Para concluir mi oda al pesimismo, veo una derecha extrema y recalcitrante muy organizada para capitalizar el temor que han bautizado como “castrochavismo”, que a pesar de que se les ha demostrado históricamente que en Colombia existen unas dinámicas económicas, sociales y políticas completamente distintas para llegar a ese punto, insisten en magnificar el fantasma del fallido régimen chavista en Venezuela que los ha llenado de pobreza y olas inmensas de emigración de personas buscando mejor suerte en otros países. Y no solo han capitalizado el miedo, sino también el odio. El odio por la diferencia, por las voces que se oponen a dinámicas de opresión centenarias, voces que buscan cambiar las estructuras rancias y anquilosadas del establecimiento y que ven en el régimen de privilegios que ha dominado a Colombia por siempre la gran matriz de los males que padece la sociedad en su conjunto. En Colombia se enaltecen las tradiciones y se incorporan a la identidad nacional por más perversas que sean. Velar por algo distinto es subversivo y la subversión se odia porque es equiparada automáticamente con guerrilla. Y bueno, ya sabemos el legado nefasto y luctuoso que la guerrilla nos ha dejado, por eso es fácil exacerbar el odio tachando a toda voz disidente de guerrillera. Si hay dos elementos que unen votantes en Colombia son el miedo y el odio, por eso prevengo una nueva barrida electoral de las fuerzas tradicionales y las más extremas para garantizar 200 años más de corrupción e impunidad para los privilegiados.
Mis predicciones electorales no son alegres, son tristes. Veo una mayoría corrupta dominando y una minoría honesta resistiendo en la fragmentación y perdida en los egos.

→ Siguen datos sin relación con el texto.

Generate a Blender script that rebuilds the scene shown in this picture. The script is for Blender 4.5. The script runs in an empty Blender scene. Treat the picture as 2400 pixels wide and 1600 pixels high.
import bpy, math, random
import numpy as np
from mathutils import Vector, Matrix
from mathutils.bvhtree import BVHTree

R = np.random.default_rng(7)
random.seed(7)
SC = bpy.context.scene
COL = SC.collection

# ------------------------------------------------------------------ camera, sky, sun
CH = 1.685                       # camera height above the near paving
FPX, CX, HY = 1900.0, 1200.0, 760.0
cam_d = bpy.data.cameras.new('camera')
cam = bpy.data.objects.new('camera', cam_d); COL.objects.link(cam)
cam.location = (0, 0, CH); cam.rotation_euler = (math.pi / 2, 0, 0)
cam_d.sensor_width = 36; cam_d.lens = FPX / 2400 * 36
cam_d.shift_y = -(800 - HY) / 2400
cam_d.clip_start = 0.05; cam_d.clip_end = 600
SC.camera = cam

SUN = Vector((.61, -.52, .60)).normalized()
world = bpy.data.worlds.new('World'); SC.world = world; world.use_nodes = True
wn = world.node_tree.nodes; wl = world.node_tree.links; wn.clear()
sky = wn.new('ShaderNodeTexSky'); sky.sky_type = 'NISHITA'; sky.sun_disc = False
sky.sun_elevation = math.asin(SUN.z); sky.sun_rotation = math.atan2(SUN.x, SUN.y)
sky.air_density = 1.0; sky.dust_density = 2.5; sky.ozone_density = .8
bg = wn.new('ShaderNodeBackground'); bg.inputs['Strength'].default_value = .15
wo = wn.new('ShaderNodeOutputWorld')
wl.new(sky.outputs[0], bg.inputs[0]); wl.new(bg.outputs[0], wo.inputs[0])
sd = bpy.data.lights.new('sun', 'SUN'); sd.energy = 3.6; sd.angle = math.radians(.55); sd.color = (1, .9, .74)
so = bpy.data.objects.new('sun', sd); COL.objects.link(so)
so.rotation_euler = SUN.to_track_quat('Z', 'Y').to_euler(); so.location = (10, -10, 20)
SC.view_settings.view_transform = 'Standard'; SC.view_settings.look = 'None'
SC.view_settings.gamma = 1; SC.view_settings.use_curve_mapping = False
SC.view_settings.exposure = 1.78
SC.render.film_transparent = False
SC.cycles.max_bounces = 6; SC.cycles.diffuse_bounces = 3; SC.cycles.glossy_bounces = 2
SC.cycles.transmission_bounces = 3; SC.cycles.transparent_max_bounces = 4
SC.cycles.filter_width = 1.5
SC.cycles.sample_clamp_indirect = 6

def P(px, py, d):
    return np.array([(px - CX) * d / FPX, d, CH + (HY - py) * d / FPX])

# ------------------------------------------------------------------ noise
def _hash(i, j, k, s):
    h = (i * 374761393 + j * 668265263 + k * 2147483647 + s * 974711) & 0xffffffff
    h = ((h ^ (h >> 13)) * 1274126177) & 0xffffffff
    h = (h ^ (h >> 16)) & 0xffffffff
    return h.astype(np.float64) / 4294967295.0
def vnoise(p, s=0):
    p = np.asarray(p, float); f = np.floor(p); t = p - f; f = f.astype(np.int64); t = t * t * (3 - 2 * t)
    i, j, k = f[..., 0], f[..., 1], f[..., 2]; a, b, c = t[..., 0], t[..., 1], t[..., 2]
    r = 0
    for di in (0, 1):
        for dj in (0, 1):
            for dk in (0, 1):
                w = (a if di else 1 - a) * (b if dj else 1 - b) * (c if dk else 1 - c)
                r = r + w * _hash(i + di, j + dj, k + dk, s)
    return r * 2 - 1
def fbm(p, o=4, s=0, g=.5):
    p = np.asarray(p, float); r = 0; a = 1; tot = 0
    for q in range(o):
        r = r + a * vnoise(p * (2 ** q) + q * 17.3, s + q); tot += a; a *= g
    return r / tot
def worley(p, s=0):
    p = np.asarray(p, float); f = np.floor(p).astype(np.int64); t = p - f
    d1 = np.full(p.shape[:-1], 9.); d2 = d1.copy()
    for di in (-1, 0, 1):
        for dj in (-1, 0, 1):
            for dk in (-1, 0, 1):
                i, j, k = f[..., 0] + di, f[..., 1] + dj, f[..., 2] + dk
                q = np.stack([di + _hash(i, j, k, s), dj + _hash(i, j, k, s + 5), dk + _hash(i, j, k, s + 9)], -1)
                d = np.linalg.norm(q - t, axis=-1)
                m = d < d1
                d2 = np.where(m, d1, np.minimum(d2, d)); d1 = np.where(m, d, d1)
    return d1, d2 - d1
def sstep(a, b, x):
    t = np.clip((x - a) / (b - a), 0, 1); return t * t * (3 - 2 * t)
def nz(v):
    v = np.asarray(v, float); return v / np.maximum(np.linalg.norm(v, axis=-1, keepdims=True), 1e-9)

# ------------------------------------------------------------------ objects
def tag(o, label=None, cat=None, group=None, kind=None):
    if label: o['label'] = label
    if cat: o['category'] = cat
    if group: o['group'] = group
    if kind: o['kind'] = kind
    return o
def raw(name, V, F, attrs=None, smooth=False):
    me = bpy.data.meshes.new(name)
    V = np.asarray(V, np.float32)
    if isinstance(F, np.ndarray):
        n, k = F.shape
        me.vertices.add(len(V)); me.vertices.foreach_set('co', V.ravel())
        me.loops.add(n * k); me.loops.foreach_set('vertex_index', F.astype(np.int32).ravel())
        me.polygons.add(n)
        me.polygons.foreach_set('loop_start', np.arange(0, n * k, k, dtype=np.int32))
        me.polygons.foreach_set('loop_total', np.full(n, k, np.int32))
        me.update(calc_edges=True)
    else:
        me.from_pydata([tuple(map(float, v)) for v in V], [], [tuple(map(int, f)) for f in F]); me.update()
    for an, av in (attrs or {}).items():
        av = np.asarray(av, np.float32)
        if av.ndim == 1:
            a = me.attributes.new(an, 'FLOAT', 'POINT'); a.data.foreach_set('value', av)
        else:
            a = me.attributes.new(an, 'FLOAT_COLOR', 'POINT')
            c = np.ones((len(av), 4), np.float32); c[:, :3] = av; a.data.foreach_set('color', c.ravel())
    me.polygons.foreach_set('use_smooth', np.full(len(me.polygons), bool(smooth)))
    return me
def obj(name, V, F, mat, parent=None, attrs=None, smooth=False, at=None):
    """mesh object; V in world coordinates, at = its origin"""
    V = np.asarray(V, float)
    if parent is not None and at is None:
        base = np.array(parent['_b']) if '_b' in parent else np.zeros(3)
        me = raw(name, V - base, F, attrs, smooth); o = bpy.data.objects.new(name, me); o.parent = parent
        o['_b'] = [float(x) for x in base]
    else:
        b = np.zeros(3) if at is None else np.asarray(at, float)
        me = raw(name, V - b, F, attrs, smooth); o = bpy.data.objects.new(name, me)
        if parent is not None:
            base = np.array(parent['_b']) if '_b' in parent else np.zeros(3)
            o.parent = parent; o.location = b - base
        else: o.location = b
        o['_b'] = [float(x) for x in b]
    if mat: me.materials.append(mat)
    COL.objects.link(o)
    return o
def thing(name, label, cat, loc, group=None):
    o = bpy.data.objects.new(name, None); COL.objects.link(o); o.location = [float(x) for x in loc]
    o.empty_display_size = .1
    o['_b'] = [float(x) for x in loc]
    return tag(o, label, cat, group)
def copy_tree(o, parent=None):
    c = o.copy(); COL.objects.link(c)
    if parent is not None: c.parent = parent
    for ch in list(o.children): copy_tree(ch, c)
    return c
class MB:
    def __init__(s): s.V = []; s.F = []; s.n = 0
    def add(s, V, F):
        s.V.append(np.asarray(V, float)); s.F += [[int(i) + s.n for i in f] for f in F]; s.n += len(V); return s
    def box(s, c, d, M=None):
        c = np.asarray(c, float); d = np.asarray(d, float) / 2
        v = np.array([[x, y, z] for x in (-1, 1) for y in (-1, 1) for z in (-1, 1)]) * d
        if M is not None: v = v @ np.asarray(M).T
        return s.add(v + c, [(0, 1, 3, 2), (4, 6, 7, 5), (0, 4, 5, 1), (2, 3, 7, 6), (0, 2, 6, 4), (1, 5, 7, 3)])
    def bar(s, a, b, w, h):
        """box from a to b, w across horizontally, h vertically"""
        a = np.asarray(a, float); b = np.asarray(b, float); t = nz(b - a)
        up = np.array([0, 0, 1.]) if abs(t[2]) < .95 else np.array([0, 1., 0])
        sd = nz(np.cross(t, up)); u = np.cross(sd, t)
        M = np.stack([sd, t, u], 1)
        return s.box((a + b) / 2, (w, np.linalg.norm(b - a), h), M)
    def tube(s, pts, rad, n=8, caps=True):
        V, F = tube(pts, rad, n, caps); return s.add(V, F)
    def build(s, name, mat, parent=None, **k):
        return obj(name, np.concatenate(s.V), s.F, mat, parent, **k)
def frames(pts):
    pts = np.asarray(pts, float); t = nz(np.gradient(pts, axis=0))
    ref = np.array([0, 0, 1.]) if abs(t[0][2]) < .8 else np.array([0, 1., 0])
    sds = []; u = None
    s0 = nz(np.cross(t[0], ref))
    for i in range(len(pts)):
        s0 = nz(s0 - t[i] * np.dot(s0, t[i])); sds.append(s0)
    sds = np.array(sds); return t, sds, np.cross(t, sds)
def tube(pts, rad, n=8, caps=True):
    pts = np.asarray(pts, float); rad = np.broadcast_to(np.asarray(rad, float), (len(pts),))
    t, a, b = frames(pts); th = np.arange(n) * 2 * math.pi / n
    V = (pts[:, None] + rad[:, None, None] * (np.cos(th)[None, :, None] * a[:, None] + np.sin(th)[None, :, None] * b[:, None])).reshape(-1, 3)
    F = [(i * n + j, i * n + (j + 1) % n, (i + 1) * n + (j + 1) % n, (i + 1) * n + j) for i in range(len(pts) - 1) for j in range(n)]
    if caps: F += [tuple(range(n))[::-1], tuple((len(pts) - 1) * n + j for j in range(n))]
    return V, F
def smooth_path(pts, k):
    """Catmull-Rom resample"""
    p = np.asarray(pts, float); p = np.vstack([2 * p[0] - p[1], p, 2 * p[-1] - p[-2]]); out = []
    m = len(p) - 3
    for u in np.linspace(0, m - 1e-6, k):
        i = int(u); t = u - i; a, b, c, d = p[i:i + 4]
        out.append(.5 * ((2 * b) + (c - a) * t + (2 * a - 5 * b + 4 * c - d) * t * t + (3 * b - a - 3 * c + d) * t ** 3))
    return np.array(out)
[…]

Veo a las maquinarias políticas más engranadas que nunca para garantizar, una vez más, el triunfo del establecimiento y sus poderes nefastos que radican en el acaparamiento de la tierra, el dominio de la burocracia estatal y el monopolio de la banca y las industrias.
Prevengo un país que seguirá siendo supremamente injusto, desigual y violento, en donde el aniquilamiento sistemático de las voces contrarias y rebeldes al régimen continuará y le seguirán llamando “líos de faldas”, en donde los dueños del país de siempre seguirán gozando de sus centenarios privilegios heredados generación tras generación. Todo este cuadro triste avalado por eso que tan alegremente llaman en Colombia “democracia”, ese régimen plutocrático, dinástico, discriminador y excluyente que es legitimado cada tantos años en las urnas para que todo siga igual.